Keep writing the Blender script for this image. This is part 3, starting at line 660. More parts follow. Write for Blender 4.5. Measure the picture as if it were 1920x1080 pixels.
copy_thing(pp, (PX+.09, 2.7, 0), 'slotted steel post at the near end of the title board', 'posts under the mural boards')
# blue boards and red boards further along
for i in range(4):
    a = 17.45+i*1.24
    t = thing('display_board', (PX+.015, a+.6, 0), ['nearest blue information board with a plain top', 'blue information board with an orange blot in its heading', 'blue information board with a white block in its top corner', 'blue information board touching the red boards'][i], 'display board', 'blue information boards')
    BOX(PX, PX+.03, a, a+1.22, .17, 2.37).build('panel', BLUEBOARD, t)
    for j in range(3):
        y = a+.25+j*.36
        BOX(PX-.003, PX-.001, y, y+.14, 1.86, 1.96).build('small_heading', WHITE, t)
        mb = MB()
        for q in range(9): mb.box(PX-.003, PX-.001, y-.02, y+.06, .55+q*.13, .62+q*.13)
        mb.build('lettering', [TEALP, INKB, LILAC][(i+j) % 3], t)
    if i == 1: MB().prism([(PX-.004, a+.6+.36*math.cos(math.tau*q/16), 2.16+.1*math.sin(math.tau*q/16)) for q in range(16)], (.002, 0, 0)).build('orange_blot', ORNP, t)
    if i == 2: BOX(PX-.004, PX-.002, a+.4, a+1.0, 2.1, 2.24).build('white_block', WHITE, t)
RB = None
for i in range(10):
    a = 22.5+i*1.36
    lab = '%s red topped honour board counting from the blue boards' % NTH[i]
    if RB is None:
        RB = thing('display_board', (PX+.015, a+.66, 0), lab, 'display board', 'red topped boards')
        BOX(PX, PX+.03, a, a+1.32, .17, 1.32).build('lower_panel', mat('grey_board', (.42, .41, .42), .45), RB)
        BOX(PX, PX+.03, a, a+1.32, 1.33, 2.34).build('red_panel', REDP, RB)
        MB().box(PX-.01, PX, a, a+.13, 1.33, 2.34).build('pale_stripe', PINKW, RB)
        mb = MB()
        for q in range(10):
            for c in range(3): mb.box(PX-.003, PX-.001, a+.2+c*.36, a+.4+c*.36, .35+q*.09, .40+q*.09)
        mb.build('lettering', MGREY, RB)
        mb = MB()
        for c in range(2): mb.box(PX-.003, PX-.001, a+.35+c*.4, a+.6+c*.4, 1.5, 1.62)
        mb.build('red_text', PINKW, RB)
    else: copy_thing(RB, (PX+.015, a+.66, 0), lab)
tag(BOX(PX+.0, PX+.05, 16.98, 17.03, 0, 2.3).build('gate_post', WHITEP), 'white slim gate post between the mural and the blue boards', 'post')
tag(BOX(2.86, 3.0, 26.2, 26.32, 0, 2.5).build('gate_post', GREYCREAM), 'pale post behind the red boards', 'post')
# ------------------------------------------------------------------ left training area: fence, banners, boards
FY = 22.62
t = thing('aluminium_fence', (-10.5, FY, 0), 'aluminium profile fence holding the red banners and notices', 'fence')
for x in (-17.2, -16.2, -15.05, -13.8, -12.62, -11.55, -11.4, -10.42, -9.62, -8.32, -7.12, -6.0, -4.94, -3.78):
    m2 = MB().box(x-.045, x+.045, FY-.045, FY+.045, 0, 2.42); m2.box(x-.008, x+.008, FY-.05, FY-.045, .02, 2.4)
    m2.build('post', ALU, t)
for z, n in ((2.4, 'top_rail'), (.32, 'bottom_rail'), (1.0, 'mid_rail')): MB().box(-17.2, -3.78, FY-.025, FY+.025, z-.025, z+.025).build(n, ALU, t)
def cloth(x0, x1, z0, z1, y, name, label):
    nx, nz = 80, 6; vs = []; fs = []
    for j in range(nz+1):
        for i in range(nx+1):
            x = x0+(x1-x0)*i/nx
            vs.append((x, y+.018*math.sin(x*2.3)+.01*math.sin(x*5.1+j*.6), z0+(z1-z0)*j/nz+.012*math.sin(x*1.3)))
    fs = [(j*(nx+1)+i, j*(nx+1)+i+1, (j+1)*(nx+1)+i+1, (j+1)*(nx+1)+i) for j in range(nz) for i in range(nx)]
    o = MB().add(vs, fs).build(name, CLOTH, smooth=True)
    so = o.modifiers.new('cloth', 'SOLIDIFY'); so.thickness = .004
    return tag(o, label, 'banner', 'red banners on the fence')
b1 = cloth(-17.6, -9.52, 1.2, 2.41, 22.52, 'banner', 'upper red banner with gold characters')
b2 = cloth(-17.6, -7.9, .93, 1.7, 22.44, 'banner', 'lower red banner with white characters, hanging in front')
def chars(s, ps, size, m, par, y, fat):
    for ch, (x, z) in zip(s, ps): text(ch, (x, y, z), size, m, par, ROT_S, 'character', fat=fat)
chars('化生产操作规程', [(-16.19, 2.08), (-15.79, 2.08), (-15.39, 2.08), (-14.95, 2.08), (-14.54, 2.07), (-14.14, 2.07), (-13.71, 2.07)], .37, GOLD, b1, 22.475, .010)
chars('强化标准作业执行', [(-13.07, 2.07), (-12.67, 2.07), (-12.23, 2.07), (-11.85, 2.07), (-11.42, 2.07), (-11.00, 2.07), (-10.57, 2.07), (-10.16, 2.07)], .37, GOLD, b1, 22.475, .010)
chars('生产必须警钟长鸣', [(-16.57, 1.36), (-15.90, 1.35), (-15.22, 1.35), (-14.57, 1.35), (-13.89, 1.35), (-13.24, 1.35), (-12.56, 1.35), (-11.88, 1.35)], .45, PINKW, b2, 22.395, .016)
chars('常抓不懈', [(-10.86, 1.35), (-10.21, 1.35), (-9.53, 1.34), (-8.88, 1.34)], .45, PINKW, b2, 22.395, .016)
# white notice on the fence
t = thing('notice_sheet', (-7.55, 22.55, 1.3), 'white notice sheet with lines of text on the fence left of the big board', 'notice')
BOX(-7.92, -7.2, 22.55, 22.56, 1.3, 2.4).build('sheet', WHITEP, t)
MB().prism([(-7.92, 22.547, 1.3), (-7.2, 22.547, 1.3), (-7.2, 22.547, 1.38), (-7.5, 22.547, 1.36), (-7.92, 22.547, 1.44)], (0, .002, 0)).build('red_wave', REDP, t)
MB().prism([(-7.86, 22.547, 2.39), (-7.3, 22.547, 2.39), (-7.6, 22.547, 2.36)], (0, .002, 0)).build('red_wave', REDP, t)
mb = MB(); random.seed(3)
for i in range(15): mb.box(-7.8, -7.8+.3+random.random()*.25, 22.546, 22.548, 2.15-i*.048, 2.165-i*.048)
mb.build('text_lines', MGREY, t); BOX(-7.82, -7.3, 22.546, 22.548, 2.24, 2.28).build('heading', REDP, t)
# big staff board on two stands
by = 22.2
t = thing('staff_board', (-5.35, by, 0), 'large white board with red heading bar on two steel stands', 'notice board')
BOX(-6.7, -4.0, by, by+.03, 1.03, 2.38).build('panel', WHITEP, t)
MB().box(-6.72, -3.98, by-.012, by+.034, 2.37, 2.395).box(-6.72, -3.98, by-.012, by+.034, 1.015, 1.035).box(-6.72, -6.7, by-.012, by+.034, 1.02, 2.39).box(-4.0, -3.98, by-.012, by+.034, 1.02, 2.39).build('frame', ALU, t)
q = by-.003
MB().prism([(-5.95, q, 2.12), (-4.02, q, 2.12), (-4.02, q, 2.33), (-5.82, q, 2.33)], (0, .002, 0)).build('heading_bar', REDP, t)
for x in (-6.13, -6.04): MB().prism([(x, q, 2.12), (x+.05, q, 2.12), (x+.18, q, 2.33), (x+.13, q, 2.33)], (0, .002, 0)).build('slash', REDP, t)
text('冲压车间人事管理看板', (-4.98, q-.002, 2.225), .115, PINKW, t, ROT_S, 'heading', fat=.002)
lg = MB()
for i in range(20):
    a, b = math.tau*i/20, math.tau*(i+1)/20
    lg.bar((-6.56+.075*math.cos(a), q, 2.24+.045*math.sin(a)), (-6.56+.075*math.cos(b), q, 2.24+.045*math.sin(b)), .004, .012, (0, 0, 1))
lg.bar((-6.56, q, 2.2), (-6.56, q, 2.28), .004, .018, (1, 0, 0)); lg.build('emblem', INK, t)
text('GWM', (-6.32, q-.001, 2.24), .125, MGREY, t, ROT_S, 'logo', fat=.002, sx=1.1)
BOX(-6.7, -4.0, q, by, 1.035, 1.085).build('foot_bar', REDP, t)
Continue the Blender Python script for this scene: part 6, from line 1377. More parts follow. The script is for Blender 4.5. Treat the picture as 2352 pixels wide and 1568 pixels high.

__SET PROBLEM__. Tally the lines of the data that contain the string "this" and report the total alone.

__WRITTEN ANSWER__. 2